Australian macadamias: history in a nutshell
INDIGENOUS AUSTRALIANS have an association with the macadamia nut as long as their occupation of the continent. The nut was given various names — kindal-kindal and boombera — by Aboriginal groups such as the Budjilla that gathered in northern NSW and south-eastern Queensland to feast on it as well as to use its oil as a base for liniment and face and body paint.
Similarly, latter-day Australians came to know it by various names including bauple, Queensland nut and bush nut. It was botanist Ferdinand von Mueller who gave the macadamia its present European name, which was in deference to his friend, the philosopher Dr John Macadam.
While many pioneers experimented with seedlings, it was on Hawaii that macadamias were first successfully farmed. Based on seeds imported from Australia in the 1880s — the resulting trees intended as windbreaks for sugarcane — the Hawaiian macadamia industry took off in the 1920s and by 1938, 1000 ha were under nut. In the decades that followed, the macadamia became known to much of the world as the “Hawaiian nut”.
It wasn’t until the 1960s that Australia took on the macadamia as a serious commercial crop. Forty years later, more than 12,500 ha are under cultivation.
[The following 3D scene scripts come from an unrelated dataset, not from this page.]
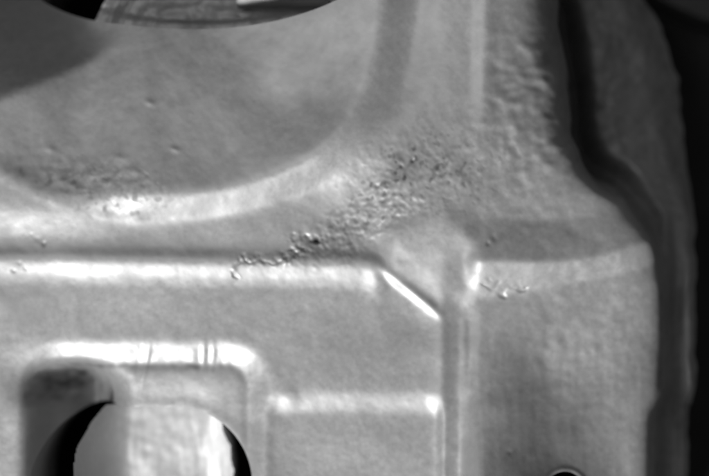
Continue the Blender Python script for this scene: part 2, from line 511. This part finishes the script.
# bore side wall (rounded box outline)
def rbox_pts(cx, cy, hx, hy, r, n=14):
    out = []
    for (sx, sy, a0) in ((1, -1, -90), (1, 1, 0), (-1, 1, 90), (-1, -1, 180)):
        for k in range(n + 1):
            a = math.radians(a0 + 90 * k / n)
            out.append((cx + sx * (hx - r) + r * math.cos(a), cy + sy * (hy - r) + r * math.sin(a)))
    return out
wall('pocket_bore', [(x, min(y, Y1), hat(x, y) - 0.5) for x, y in rbox_pts(140, 524, 112.7, 116.7, 78)], -200, M_CAST, casting)

# machined insert seen through the round opening
ins = thing('bearing_insert', 'bright rough-cut metal insert behind the round opening at the top', 'insert')
hx = (GX - 195) / 104.0; hy = (GY - 0) / 17.0
Hi = -62.0 + 0.5 * nz(8, 4, seed=31) + 0.35 * nz(3.0, seed=32) - 1.2 * np.clip(nz(4.5, 3, seed=33) - 0.7, 0, 1.5)
Hi += -6 * ss(np.hypot(hx, hy), 0.75, 1.05)
Hi += 3.5 * np.exp(-((GX - 104 - 0.4 * (10 - GY)) / 3.5) ** 2) - 4 * np.exp(-((GX - 114 - 0.6 * (10 - GY)) / 4.0) ** 2)
Hi += -2.5 * blob(160, 2, 22, 5) - 2.0 * blob(215, 6, 10, 5) - 3.0 * blob(236, 8, 8, 5) + 2 * blob(196, 8, 7, 4) - 3 * blob(282, 8, 22, 4)
PX, PY = GX, GY
mi = (GX > 88 + 0.5 * (8 - GY)) & (GX < 345) & (GY > -50) & (GY < 40)
relief('cut_face', mi[:-1, :-1], Hi, M_INS, ins, normals(Hi))
def at(F, x, y):
    return float(F[min(max(int(round(y - Y0)), 0), NY - 1), min(max(int(round(x - X0)), 0), NX - 1)])
wall('ring_side', [(88.5 + 0.5 * (8 - y) + 1.0, y, at(Hi, 93 + 0.5 * (8 - y), y) - 0.3) for y in range(-49, 40, 3)] + [(x, 39, at(Hi, x, 38) - 0.3) for x in range(76, 345, 6)], FLOOR, M_INS, ins, closed=False)
cy_ = list(range(424, 632, 4))
wall('cup_side', [(float(np.interp(y, GY[:, 0], cl[:, 0])) + 2.5, y, at(Hc, float(np.interp(y, GY[:, 0], cl[:, 0])) + 3, y) - 1.5) for y in cy_], -200, M_CUP, cup, closed=False)
wall('cup_side', [(float(np.interp(y, GY[:, 0], crr[:, 0])) - 2.5, y, at(Hc, float(np.interp(y, GY[:, 0], crr[:, 0])) - 3, y) - 1.5) for y in cy_], -200, M_CUP, cup, closed=False)
# dark stub of a shaft lying over the insert
sh = thing('steel_shaft', 'dark grey steel shaft end lying above the bright insert at the top edge', 'shaft')
def rod(x0, x1, yb, z, r, name):
    vs, fs = [], []
    n, m_ = 24, 12
    prf = [(x0, 0.0), (x0, r * 0.9), (x0 + 2, r)] + [(x0 + 2 + (x1 - x0 - 6) * k / m_, r + 0.5 * math.sin(k * 1.7)) for k in range(1, m_)] + [(x1 - 4, r), (x1, r * 0.82), (x1, 0.0)]
    for (x, q) in prf:
        for k in range(n):
            a = 2 * math.pi * k / n
            vs.append(W(x, yb - r + q * math.cos(a), z + q * math.sin(a)))
    for i in range(len(prf) - 1):
        for k in range(n):
            fs.append((i * n + k, (i + 1) * n + k, (i + 1) * n + (k + 1) % n, i * n + (k + 1) % n))
    return mesh_obj(name, vs, fs, M_STRIP, sh)
rod(234, 330, 3, -50, 18, 'shaft_end')
rod(60, 232, -12, -48, 15, 'shaft_neck')

scn.render.film_transparent = False

# ------------------------------------------------------------------ what lies under and behind
def sheet(name, x0, y0, x1, y1, z, mat):
    return mesh_obj(name, [W(x0, y0, z), W(x0, y1, z), W(x1, y1, z), W(x1, y0, z)], [(0, 1, 2, 3)], mat, None, False)
tb = sheet('table_top', -4000, -4000, 5000, 5000, FLOOR, M_TABLE)
tb['kind'] = 'structure'

bar = thing('grey_bar', 'blurred dark grey bar far behind the casting in the top right corner', 'bar')
def prism(name, pts, z0, z1, mat, parent):
    n = len(pts)
    v = [W(x, y, z1) for x, y in pts] + [W(x, y, z0) for x, y in pts]
    f = [tuple(range(n))[::-1]] + [(i, (i + 1) % n, n + (i + 1) % n, n + i) for i in range(n)] + [tuple(range(n, 2 * n))]
    o = mesh_obj(name, v, f, mat, parent, False)
    b = o.modifiers.new('edge', 'BEVEL'); b.width = 4 * S; b.segments = 3
    return o
prism('bar_body', [(700, -46), (730, -30), (762, -16), (800, -8), (1100, 30), (1100, -300), (640, -300)], FLOOR, -330, M_BACK, bar)
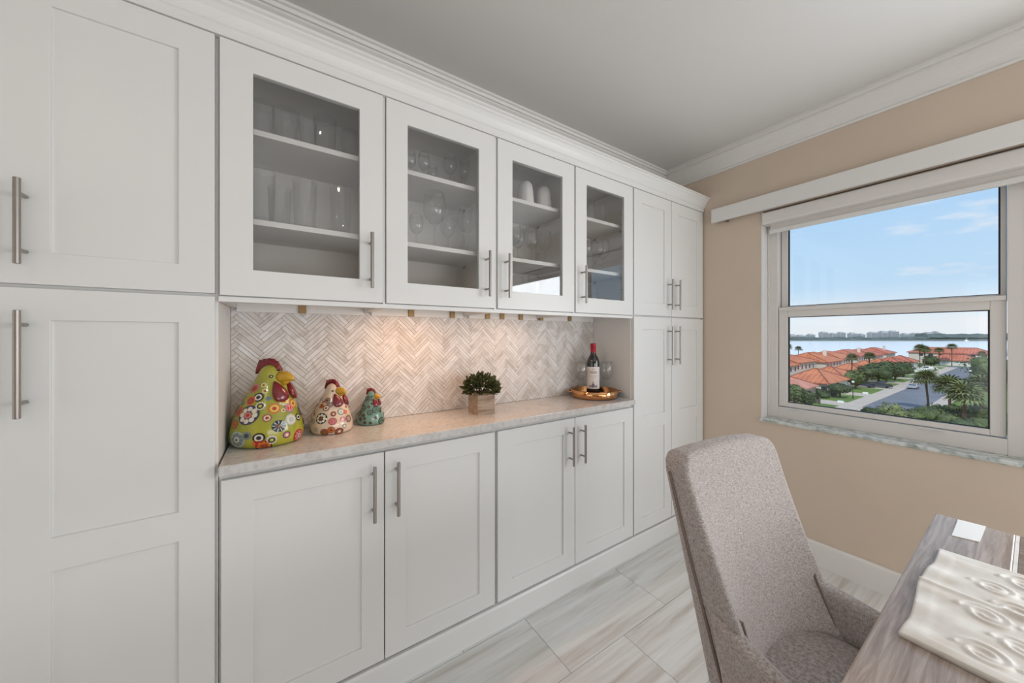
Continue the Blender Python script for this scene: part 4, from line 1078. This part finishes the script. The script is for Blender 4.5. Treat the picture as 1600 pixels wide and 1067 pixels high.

Continued planting on existing properties and on more recent broadacre farms in the Bundaberg district will help double the industry’s nut-producing capacity.
A member of the Proteaceae family, along with grevilleas and banksias, the macadamia doesn’t require irrigation if grown in its natural environment -subtropical eastern Australia – where annual rainfall levels range from 1500-2500 millimetres. Macadamias thrive in daytime temperatures of 25-30°C; for optimal flowering the difference in day and night temperatures should be at least 8°C.
Currently, Australia is the number one supplier of macadamia nuts providing approximately 28 per cent of the world supply of macadamias to more than 40 countries.